Y entre el cúmulo de episodios tan horrendos que conocemos, oídos a los mismos actores de la tragedia, elegiremos el siguiente, que cierra siniestramente la digresión.
João Francisco tuvo la tétrica voluptuosidad de mantener su gente acampada sobre el mismo campamento de Saldanha todo el tiempo que los miasmas lo permitieron. Lo hacía con el fin de familiarizar la tropa con el espectáculo de la muerte, y de tal manera logró su objeto que en esos días la milicada se entretuvo en desollar los cadáveres para trenzar con piel humana maneas y presillas del apero, ¡prendas muy estimables en aquellas regiones, que se exhiben como testimonios de valor y que algunos superticiosos conservan como amuletos contra las balas!

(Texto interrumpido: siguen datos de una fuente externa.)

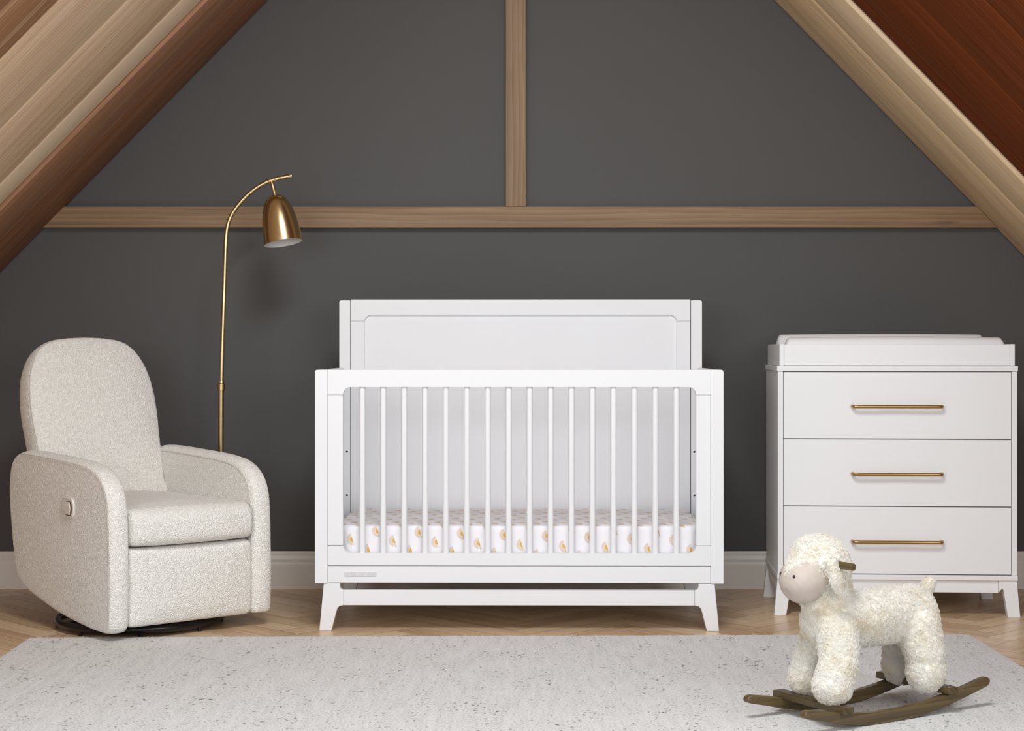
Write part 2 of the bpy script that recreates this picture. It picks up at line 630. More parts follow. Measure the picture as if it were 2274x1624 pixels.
def pile(name, v, faces, n, keep, parent, mat, size=0.0046, fibres=14):
    """curly wool pile: n tufts of fine curled fibres lying over a skin (one hair object)"""
    tri = np.array([(q[0], q[k], q[k + 1]) for q in faces for k in range(1, len(q) - 1)])
    v = np.asarray(v)
    A, B, D = v[tri[:, 0]], v[tri[:, 1]], v[tri[:, 2]]
    nr = np.cross(B - A, D - A)
    ar = np.linalg.norm(nr, axis=1)
    vol = np.sum(np.einsum('ij,ij->i', A - v.mean(0), nr))
    nr = nr / np.maximum(ar, 1e-12)[:, None] * (1 if vol > 0 else -1)
    pick = RNG.choice(len(tri), n, p=ar / ar.sum())
    r1, r2 = np.sqrt(RNG.random(n)), RNG.random(n)
    Pt = A[pick] * (1 - r1)[:, None] + B[pick] * (r1 * (1 - r2))[:, None] + D[pick] * (r1 * r2)[:, None]
    ok = np.array([bool(keep(p)) for p in Pt])
    Pt, N = Pt[ok], nr[pick][ok]
    n = len(Pt)
    ref = RNG.normal(size=(n, 3))
    t = ref - N * np.sum(ref * N, 1)[:, None]
    t /= np.linalg.norm(t, axis=1)[:, None]
    b = np.cross(N, t)
    m = 8
    K = fibres
    rep = lambda x: np.repeat(x, K, axis=0)
    Pt, N, t, b = rep(Pt), rep(N), rep(t), rep(b)
    g = lambda lo, hi: rep(lo + (hi - lo) * RNG.random(n))
    nk = n * K
    j = lambda a: a * RNG.normal(size=nk)
    R0 = g(0.5, 1.3) * size * (1 + j(0.12))
    sweep = g(0.45, 1.25) * 2 * PI * rep(np.where(RNG.random(n) < 0.5, 1, -1)) * (1 + j(0.08))
    lift = g(0.15, 0.75) * R0 * (1 + j(0.25))
    shrink = g(0.25, 0.75)
    du, dv, dn = j(0.0011), j(0.0011), np.abs(j(0.0006))
    ph = j(0.22)
    s = np.linspace(0, 1, m)[None, :]
    a = sweep[:, None] * s + ph[:, None]
    rr = R0[:, None] * (1 - shrink[:, None] * s)
    x = rr * np.cos(a) + du[:, None]
    y = rr * np.sin(a) + dv[:, None]
    z = -0.0008 + dn[:, None] + lift[:, None] * np.sin(PI * 0.75 * s)
    pos = Pt[:, None, :] + t[:, None, :] * x[:, :, None] + b[:, None, :] * y[:, :, None] + N[:, None, :] * z[:, :, None]
    hc = bpy.data.hair_curves.new(name)
    hc.add_curves([m] * nk)
    hc.attributes['position'].data.foreach_set('vector', pos.astype(np.float32).ravel())
    ra = hc.attributes.get('radius') or hc.attributes.new('radius', 'FLOAT', 'POINT')
    ra.data.foreach_set('value', np.tile(np.linspace(0.00042, 0.00016, m), nk).astype(np.float32))
    hc.materials.append(mat)
    o = bpy.data.objects.new(name, hc)
    C.objects.link(o)
    o.parent = parent
    o['kind'] = 'stuff'
    return o


def soften(o, levels=2, amp=0.0019, scale=0.005, tex=None):
    """nubby upholstery: subdivide and displace for real"""
    s = o.modifiers.new('subdivide', 'SUBSURF')
    s.levels = s.render_levels = levels
    t = bpy.data.textures.get('nub') or bpy.data.textures.new('nub', 'CLOUDS')
    t.noise_scale = scale
    t.noise_depth = 1
    d = o.modifiers.new('nubs', 'DISPLACE')
    d.texture = t
    d.texture_coords = 'LOCAL'
    d.strength = amp
    d.mid_level = 0.5
    return o


# ================================================================== SETTING
WY = 6.81                                      # back wall
PK = (0.018, 3.469)                            # gable peak
SL = (-1.0, -1.0166)                           # left slope direction (downwards), right below
SR = (1.0, -1.0252)
# floor: herringbone parquet, every board a face of its own with its own grain
W_, NN = 0.095, 6
fv, ff, ft, fu = [], [], [], []


def board(x0, y0, x1, y1, along_x):
    c = math.cos(PI / 4)
    e = 0.0007
    q = [(x0 + e, y0 + e), (x1 - e, y0 + e), (x1 - e, y1 - e), (x0 + e, y1 - e)]
    w = [((x - y) * c + 0.045, (x + y) * c + 4.9) for x, y in q]
    if max(p[0] for p in w) < -4.0 or min(p[0] for p in w) > 4.0 or max(p[1] for p in w) < 2.2 or min(p[1] for p in w) > WY + 0.05:
        return
    o = len(fv)
    fv.extend([(a, b, 0.0) for a, b in w])
    ff.append((o, o + 1, o + 2, o + 3))
    ft.append(random.random())
    fu.append([(x, y) if along_x else (y, x) for x, y in q])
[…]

¡Y jamás olvidaremos la impresión que nos produjo oír a los oficiales de João Francisco relatar entre grandes carcajadas, cómo se divertían los milicos haciendo probar a sus compañeros más zonzos carne asada de los dijuntos, o describir una macabra disparada de caballos del campamento arrastrando los cadáveres que habían servido de estacas a la soldadesca para mantener la soga!
(1) El mayor Tambeiro se llama Salvador Lena, y es nacido en Tacuarembó, Uruguay.